Chollywood

Behind the scenes of China’s booming film industry

Some people toil for years to break into the movie business. In China, it took me five hours.

One evening a few months ago, I read an online ad for foreign extras needed to play journalists, police officers, FBI agents, and military personnel in a Chinese film. At 7:30 p.m., I sent an e-mail with a photo and bio, listing my only acting experience: a humiliating turn as a token white guy in a low-budget Chinese music video.

Later that night, my phone rang. A woman I’ll call Cathy told me in an exasperated tone that she was a casting agent urgently looking for foreigners for a shoot the next morning.

“Do you consider yourself fat?” she asked. “Do you think you could play a police officer?” I explained that I was not very fat but I would do my best to play a police officer. “Can you come at six?” she said.

I looked at my watch. It was 12:30 a.m. already. I’d get less than five hours’ sleep. “I’ll do it.”

The movie business is booming in China, and I wanted an inside look. Last year’s box-office earnings topped $1.5 billion, a 64 percent increase from 2009, making China’s movie market on target to be the world’s second-largest by 2015. Sometimes dubbed “Chollywood,” China’s movie industry pumped out 526 films in 2010 (versus 754 in the U.S.), and the government has announced plans to more than double the size of the entertainment industries, including movies and television, over the next five years.

Hollywood has noticed. Chinese-U.S. co-productions are on the rise, and Christian Bale, Kevin Spacey, and Keanu Reeves are among the stars who have sought projects here. So eager are American studios to crack the Chinese market that MGM recently edited Chinese villains out of the remake of Red Dawn, replacing them with North Koreans. Studios can’t afford to offend the officials who decide which 20-odd foreign films are allowed to play each year on Chinese screens, whose number grows by four a day.

The morning after Cathy’s call, I met up with more than a dozen foreign extras in the lobby of a Beijing hotel. Cathy, a short Chinese woman with a knit cap sitting crookedly on her head, immediately deemed me not fat enough to play the cop, a role she assigned to a beefy Bulgarian dozing on a nearby couch. I was made an FBI agent.

We piled into a minibus, and Cathy filled me in on the movie. Called Qian Xuesen, it was based on the true story of a Chinese rocket scientist of that name. In the 1950s, after helping to build up the American missile and space programs, Qian was accused of being a Communist spy and forced back to China, where he started the country’s own rocket program. The film’s budget, Cathy said, was 60 million yuan—about $9.3 million.
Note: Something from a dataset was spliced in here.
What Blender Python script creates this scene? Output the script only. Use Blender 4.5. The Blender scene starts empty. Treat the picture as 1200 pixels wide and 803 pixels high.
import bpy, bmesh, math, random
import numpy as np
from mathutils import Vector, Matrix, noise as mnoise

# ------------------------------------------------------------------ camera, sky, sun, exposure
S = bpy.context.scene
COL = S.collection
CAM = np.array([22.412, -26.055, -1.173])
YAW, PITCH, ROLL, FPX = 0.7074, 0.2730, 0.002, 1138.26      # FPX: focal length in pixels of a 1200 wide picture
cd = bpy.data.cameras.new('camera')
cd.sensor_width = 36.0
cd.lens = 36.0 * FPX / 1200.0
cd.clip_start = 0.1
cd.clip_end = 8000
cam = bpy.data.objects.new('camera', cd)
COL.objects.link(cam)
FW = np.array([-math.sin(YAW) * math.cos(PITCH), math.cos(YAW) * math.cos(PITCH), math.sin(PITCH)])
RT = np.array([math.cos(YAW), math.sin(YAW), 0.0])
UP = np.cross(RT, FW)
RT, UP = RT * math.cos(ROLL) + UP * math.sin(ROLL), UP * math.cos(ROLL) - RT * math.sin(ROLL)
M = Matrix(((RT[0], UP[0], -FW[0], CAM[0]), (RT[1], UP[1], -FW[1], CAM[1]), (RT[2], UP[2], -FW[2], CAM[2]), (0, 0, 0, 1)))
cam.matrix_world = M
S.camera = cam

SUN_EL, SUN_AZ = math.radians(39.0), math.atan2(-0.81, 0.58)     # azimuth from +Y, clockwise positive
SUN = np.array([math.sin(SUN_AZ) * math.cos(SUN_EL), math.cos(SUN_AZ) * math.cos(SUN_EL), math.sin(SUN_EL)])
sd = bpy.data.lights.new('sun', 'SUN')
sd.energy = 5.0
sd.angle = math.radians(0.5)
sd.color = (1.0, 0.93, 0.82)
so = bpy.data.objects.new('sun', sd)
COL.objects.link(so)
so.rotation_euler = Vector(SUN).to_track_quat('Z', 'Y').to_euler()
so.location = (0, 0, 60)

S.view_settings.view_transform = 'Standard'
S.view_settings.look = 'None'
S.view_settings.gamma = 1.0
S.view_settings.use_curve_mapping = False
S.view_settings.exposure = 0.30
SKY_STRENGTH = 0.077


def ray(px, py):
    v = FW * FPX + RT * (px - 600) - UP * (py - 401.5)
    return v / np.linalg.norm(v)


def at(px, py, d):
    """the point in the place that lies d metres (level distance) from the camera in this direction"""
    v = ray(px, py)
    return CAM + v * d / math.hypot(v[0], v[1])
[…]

We drove to a run-down hotel on the city outskirts for hair and makeup. A stylist shaped my hair into a retro look: shorn to the width of a nickel on the sides, parted far to the side on top. (My protests went unheeded; the next day, a friend described my hairdo as sort of “Hitler youth.”)

The set, in a former factory, was made to look like a 1950s FBI office, complete with dated newspapers, ashtrays, and file folders marked Confidential. It was freezing. The crew wore bulky winter coats and warmed their hands with their breath. People scurried about, placing “FBI agents” and “military officers” behind desks, in offices, and around a big table in the middle covered with stacks of documents.

On set were an actor from the TV series Lost and several American crew members. Cathy cared a great deal about this. “Shut up!” she hissed, grabbing my arm as I chatted with a fellow extra. “They’re from Hollywood.”

Outfitted for my role in a boxy gray suit, I walked from desk to desk, pretending to talk to fellow agents. I was then instructed to remove a book from the center table, where a group of “scientists” were looking for evidence of Qian’s betrayals.

After a few takes, a Chinese crew member inserted a mic inside my collar and told me to “say something” to the scientist when I picked up the book—one precious, unscripted, mumbled line. Over the next half-dozen takes, I tried several variations of the line “I need to take this book for a minute.”

I nailed it.

Unfortunately, my line didn’t bump me up a pay grade. Cathy paid me the standard 500 yuan ($77), and a few hours later, I crammed into the minibus heading back downtown, fantasies of Chollywood stardom floating in my head.

Mitch Moxley is a writer based in New York and the author of Apologies to my Censor.